● **GOAL**:
Reproduce the entries from their first line up to and including the line with "COL = SC.collection". Leave out everything after it.

● **MATERIAL PROVIDED**:
***
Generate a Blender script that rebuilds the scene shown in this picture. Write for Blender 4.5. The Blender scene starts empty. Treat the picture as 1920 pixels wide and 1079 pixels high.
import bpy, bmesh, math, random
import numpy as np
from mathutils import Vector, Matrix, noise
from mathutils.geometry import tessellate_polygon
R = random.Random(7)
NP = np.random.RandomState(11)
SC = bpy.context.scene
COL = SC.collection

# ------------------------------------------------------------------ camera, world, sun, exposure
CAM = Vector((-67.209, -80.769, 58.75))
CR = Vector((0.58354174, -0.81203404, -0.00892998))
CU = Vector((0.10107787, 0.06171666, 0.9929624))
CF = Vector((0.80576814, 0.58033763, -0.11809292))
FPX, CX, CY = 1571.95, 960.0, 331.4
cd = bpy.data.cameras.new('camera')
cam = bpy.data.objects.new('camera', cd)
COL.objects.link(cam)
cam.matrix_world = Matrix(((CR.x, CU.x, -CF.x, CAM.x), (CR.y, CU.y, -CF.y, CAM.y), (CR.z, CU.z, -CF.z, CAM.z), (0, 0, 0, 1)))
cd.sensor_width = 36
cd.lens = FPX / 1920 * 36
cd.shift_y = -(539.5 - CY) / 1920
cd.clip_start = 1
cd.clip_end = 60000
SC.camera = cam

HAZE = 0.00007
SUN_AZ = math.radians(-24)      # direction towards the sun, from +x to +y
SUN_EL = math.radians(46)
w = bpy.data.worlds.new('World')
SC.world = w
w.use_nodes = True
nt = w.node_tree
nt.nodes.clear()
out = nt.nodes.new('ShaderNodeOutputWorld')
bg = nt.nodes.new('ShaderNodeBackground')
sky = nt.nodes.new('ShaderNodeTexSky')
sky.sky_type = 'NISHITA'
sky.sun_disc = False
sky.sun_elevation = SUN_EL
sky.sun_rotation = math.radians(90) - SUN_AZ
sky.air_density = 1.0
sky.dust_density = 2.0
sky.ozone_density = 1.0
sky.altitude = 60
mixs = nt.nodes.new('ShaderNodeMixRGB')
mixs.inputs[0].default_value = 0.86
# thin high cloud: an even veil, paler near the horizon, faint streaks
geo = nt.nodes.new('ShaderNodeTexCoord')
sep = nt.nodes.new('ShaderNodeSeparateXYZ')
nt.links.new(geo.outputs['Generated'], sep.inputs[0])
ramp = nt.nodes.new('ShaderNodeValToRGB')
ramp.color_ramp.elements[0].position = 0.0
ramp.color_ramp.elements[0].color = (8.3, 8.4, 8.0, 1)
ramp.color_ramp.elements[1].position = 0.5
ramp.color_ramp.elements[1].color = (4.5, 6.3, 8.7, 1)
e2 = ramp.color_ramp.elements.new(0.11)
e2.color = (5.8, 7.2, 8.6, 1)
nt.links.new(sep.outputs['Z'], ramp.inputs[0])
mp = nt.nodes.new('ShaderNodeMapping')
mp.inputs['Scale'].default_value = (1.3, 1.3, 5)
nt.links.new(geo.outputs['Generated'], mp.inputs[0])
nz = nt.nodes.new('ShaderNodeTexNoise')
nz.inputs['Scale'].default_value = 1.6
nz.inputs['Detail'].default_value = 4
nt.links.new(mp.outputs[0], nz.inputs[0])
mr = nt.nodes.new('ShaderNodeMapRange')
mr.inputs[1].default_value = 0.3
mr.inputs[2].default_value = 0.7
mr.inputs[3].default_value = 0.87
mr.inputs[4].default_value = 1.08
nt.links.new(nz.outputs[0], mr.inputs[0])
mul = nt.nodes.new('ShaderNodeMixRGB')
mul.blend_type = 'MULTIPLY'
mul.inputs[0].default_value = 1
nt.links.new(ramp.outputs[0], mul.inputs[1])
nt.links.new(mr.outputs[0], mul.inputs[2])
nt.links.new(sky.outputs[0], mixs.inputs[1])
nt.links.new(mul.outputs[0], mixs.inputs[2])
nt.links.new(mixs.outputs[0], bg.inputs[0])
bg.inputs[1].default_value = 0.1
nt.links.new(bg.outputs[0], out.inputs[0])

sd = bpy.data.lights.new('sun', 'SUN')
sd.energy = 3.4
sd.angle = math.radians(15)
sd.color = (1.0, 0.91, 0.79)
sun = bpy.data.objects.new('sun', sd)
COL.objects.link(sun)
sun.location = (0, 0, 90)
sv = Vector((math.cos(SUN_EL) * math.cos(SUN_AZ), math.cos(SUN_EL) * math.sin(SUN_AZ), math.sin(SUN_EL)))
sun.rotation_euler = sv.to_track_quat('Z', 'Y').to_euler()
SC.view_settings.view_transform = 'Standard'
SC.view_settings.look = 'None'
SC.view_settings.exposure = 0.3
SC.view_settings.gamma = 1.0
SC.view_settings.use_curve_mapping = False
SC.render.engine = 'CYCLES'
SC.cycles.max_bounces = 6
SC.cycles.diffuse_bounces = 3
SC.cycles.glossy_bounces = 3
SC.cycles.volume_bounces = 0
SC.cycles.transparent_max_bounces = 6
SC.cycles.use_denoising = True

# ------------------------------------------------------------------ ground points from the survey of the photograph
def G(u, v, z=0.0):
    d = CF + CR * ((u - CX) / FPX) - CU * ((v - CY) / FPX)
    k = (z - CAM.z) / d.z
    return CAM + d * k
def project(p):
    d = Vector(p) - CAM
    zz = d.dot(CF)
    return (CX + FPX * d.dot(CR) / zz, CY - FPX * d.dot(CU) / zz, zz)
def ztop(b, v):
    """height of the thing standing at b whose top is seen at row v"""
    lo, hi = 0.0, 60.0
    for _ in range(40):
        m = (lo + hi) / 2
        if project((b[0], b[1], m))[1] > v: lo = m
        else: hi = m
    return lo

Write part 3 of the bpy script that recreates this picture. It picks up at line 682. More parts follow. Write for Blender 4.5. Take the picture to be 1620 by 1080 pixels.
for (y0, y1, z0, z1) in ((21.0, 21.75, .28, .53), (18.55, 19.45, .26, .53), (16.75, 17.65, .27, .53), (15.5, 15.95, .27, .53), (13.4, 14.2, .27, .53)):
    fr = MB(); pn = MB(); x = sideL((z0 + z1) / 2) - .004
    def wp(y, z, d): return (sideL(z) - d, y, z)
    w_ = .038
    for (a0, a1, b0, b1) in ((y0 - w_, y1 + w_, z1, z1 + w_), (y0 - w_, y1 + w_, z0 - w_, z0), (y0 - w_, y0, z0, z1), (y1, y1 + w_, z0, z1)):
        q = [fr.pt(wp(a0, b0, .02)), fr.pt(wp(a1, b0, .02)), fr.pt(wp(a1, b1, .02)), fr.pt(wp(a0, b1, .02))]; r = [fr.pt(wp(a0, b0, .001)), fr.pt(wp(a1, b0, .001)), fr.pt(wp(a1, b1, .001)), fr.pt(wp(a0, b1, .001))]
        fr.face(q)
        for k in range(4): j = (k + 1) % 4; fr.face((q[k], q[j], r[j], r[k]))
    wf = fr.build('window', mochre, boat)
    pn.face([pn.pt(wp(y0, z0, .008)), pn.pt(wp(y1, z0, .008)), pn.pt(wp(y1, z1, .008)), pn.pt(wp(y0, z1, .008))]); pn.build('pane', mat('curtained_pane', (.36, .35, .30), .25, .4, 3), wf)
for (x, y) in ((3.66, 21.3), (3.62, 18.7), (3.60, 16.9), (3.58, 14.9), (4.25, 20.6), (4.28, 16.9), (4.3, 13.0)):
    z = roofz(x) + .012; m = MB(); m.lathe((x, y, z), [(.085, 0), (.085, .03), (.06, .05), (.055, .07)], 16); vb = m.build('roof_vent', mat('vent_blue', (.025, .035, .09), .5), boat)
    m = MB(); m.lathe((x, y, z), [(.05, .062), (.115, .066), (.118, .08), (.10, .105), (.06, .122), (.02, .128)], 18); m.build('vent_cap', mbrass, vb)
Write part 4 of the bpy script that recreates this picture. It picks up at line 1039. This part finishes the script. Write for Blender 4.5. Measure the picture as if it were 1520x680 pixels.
***
● **RESPONSE TO THE TASK**:
Generate a Blender script that rebuilds the scene shown in this picture. Write for Blender 4.5. The Blender scene starts empty. Treat the picture as 1920 pixels wide and 1079 pixels high.
import bpy, bmesh, math, random
import numpy as np
from mathutils import Vector, Matrix, noise
from mathutils.geometry import tessellate_polygon
R = random.Random(7)
NP = np.random.RandomState(11)
SC = bpy.context.scene
COL = SC.collection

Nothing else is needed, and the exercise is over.